* [RECORDED INFORMATION]

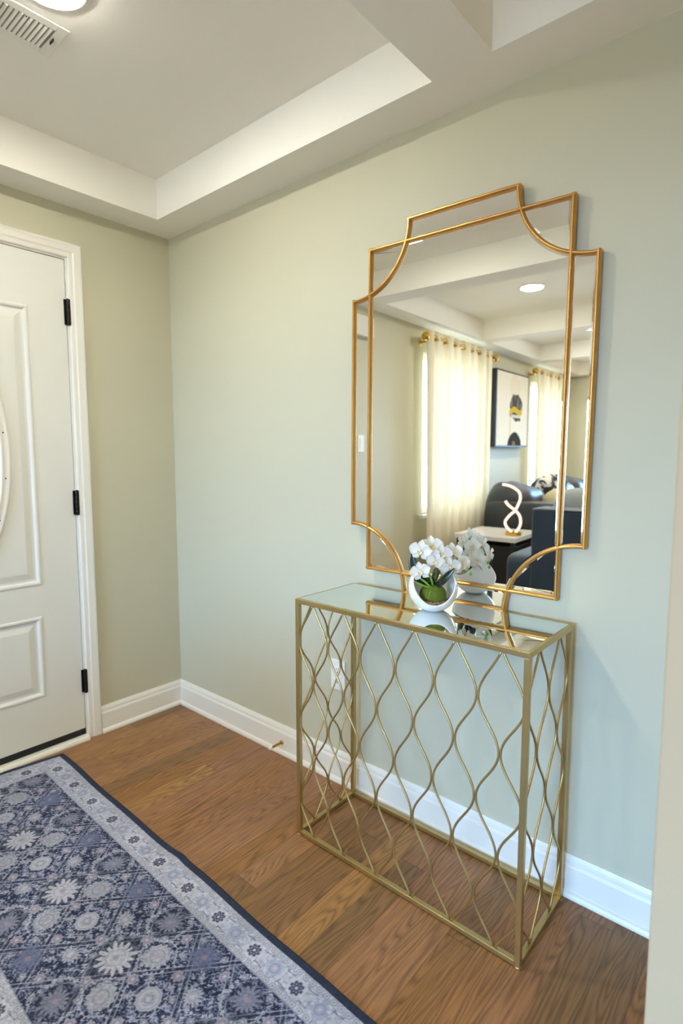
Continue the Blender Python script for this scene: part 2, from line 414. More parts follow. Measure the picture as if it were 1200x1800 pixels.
# threshold
b = MB(); prof = [(-.10, 0), (.030, 0), (.030, .006), (.026, .014), (.018, .018), (-.10, .020)]
n = len(prof); vs = [(p[0], YD0+.002, p[1]) for p in prof]+[(p[0], YD1-.002, p[1]) for p in prof]
b.add(vs, [(i, (i+1) % n, (i+1) % n+n, i+n) for i in range(n)]+[tuple(range(n)), tuple(range(2*n-1, n-1, -1))])
struct(b.build('trim_3', M_TRIM, cent=False, loc=(0, 0, 0)))

# ------------------------------------------------------------------ entry door
FX = -.004                       # slab room face
ds = MB(); ya, yb, zb, zt = YD0-.003, YD1+.003, .044, ZD-.003
PC = (ya+yb)/2
panels = [(-.636, 2*PC+.636, .716, 1.832), (-.644, -.905, .243, .585), (2*PC+.905, 2*PC+.644, .243, .585)]
# face as grid with holes for the panels
us = sorted(set([ya, yb]+[p[0] for p in panels]+[p[1] for p in panels])); zs = sorted(set([zb, zt]+[v for p in panels for v in p[2:]]))
for i in range(len(us)-1):
    for j in range(len(zs)-1):
        u = (us[i]+us[i+1])/2; z = (zs[j]+zs[j+1])/2
        if any(p[1] < u < p[0] and p[2] < z < p[3] for p in panels): continue
        ds.quad((FX, us[i], zs[j]), (FX, us[i+1], zs[j]), (FX, us[i+1], zs[j+1]), (FX, us[i], zs[j+1]))
ds.quad((FX-.044, ya, zb), (FX-.044, yb, zb), (FX-.044, yb, zt), (FX-.044, ya, zt))
for a, c in (((ya, zb), (ya, zt)), ((yb, zb), (yb, zt)), ((ya, zb), (yb, zb)), ((ya, zt), (yb, zt))):
    ds.quad((FX, a[0], a[1]), (FX, c[0], c[1]), (FX-.044, c[0], c[1]), (FX-.044, a[0], a[1]))
prof = [(0, 0), (.004, .0035), (.010, .004), (.015, .001), (.019, -.005), (.024, -.006), (.030, -.0055), (.052, .0005), (.056, .001)]
for p in panels:
    rings = [[(FX+h, p[0]-o, p[2]+o), (FX+h, p[1]+o, p[2]+o), (FX+h, p[1]+o, p[3]-o), (FX+h, p[0]-o, p[3]-o)] for o, h in prof]
    vs = [v for r in rings for v in r]
    fs = [(k*4+i, k*4+(i+1) % 4, (k+1)*4+(i+1) % 4, (k+1)*4+i) for k in range(len(prof)-1) for i in range(4)]
    fs.append(tuple((len(prof)-1)*4+i for i in range(4)))
    ds.add(vs, fs)
door = ds.build('door_1', M_DOOR, cent=False, loc=(0, 0, 0)); struct(door)
# oval light: frame ring, glass, screws
OC = (PC, 1.245)
def oval(name, rings, m, parent, n=96, fill=False):
    vs = []
    for a_, b_, h in rings:
        for i in range(n): t = 2*PI*i/n; vs.append((FX+h, OC[0]+a_*math.cos(t), OC[1]+b_*math.sin(t)))
    fs = [(k*n+i, k*n+(i+1) % n, (k+1)*n+(i+1) % n, (k+1)*n+i) for k in range(len(rings)-1) for i in range(n)]
    if fill: fs.append(tuple((len(rings)-1)*n+i for i in range(n)))
    return MB().add(vs, fs, True).build(name, m, parent)
A, B = .2155, .47
fr_ = oval('oval_frame', [(A, B, .001), (A, B, .008), (A-.003, B-.003, .011), (A-.010, B-.010, .0115), (A-.014, B-.014, .009), (A-.026, B-.026, .0105), (A-.030, B-.030, .013), (A-.036, B-.036, .012), (A-.040, B-.040, .003), (A-.041, B-.041, .0012)], M_TRIM, door)
gm_, nt, out = nodes('glowing_frosted_glass')
e = nt.nodes.new('ShaderNodeEmission'); e.inputs[0].default_value = (.62, .8, 1, 1); e.inputs[1].default_value = 1.6  # glow put into the glass itself, in place of light from outside
g = nt.nodes.new('ShaderNodeBsdfGlossy'); g.inputs['Roughness'].default_value = .15; mx = nt.nodes.new('ShaderNodeMixShader'); mx.inputs[0].default_value = .1
nt.links.new(e.outputs[0], mx.inputs[1]); nt.links.new(g.outputs[0], mx.inputs[2]); nt.links.new(mx.outputs[0], out.inputs[0])
tag(oval('glass', [(A-.0405, B-.0405, .0014), (A-.05, B-.05, .0016)], gm_, door, fill=True), label='oval glass glowing by itself as if daylit')
sc_ = MB()
for t in [PI*2*(k+.5)/16 for k in range(16)]:
    sc_.lathe([(.0028, 0), (.0028, .0008), (.0001, .001)], (FX+.0106, OC[0]+(A-.020)*math.cos(t), OC[1]+(B-.020)*math.sin(t)), 10, 'x')
tag(sc_.build('screws', M_DARK, fr_), kind=None)
# bottom sweep
tag(MB().box(FX-.044, FX+.003, yb, ya, .019, .046).build('door_sweep', M_RUBBER, door, bevel=.003), label='black rubber sweep')
for k, zc in enumerate((.262, 1.0465, 1.832)):
    h = MB()
    h.tube([(.0075, YD0+.0015, zc-.051), (.0075, YD0+.0015, zc+.051)], .0062, 14)
    for q in range(5): h.tube([(.0075, YD0+.0015, zc-.051+q*.0204+.001), (.0075, YD0+.0015, zc-.051+(q+1)*.0204-.001)], .0070, 14)
    h.lathe([(.0001, .054), (.004, .0535), (.006, .051)], (.0075, YD0+.0015, zc), 12); h.lathe([(.0001, -.054), (.004, -.0535), (.006, -.051)], (.0075, YD0+.0015, zc), 12)
    h.box(-.002, .001, YD0-.012, YD0+.001, zc-.051, zc+.051)
    h.box(-.001, .0125, YD0+.002, YD0+.009, zc-.051, zc+.051)
    tag(h.build('hinge', M_BLACK, door, bevel=.0006), label='black door hinge')

# ------------------------------------------------------------------ windows
def window(name, y0, y1, z0, z1, x, axis='x', sill=True):
    """frame, glass and sill in a wall whose room side is at x, outside towards -x (axis x) or -y (axis y)"""
    root = MB(); w = .045; xa, xb = x-.075, x-.035
    def bx(mb, a0, a1, u0, u1, h0, h1):
        if axis == 'x': mb.box(a0, a1, u0, u1, h0, h1)
        else: mb.box(u0, u1, a0, a1, h0, h1)
    bx(root, xa, xb, y0, y0+w, z0, z1); bx(root, xa, xb, y1-w, y1, z0, z1)
    bx(root, xa, xb, y0+w, y1-w, z0, z0+w); bx(root, xa, xb, y0+w, y1-w, z1-w, z1)
    if axis == 'x': bx(root, xa, xb, y0+w, y1-w, (z0+z1)/2-.02, (z0+z1)/2+.02)
    else: bx(root, xa, xb, (y0+y1)/2-.04, (y0+y1)/2+.04, z0+w, z1-w)
    r = struct(root.build(name, M_TRIM, cent=False, loc=(0, 0, 0), bevel=.003))
    xm = (xa+xb)/2; p = MB()
    q = [(xm, y0+w, z0+w), (xm, y1-w, z0+w), (xm, y1-w, z1-w), (xm, y0+w, z1-w)]
    if axis == 'y': q = [(v[1], v[0], v[2]) for v in q]
    p.quad(*q).build('pane', M_GLASS, r)
    if sill:
        k = MB(); bx(k, x-.03, x+.045, y0-.06, y1+.06, z0-.03, z0); k.build('sill', M_TRIM, r, bevel=.004)
    return r
window('window_1', *WIN[0], 0); window('window_2', *WIN[1], 0); window('added_window', *WIN3, RY, 'y', False)  # the last one is unseen, assumed as a source of cool light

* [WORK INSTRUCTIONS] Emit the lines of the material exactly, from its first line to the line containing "struct(b.build('trim_3', M_TRIM, cent=False, loc=(0, 0, 0)))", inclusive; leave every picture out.

* [RESULT FOR THIS EXERCISE]
Continue the Blender Python script for this scene: part 2, from line 414. More parts follow. Measure the picture as if it were 1200x1800 pixels.
# threshold
b = MB(); prof = [(-.10, 0), (.030, 0), (.030, .006), (.026, .014), (.018, .018), (-.10, .020)]
n = len(prof); vs = [(p[0], YD0+.002, p[1]) for p in prof]+[(p[0], YD1-.002, p[1]) for p in prof]
b.add(vs, [(i, (i+1) % n, (i+1) % n+n, i+n) for i in range(n)]+[tuple(range(n)), tuple(range(2*n-1, n-1, -1))])
struct(b.build('trim_3', M_TRIM, cent=False, loc=(0, 0, 0)))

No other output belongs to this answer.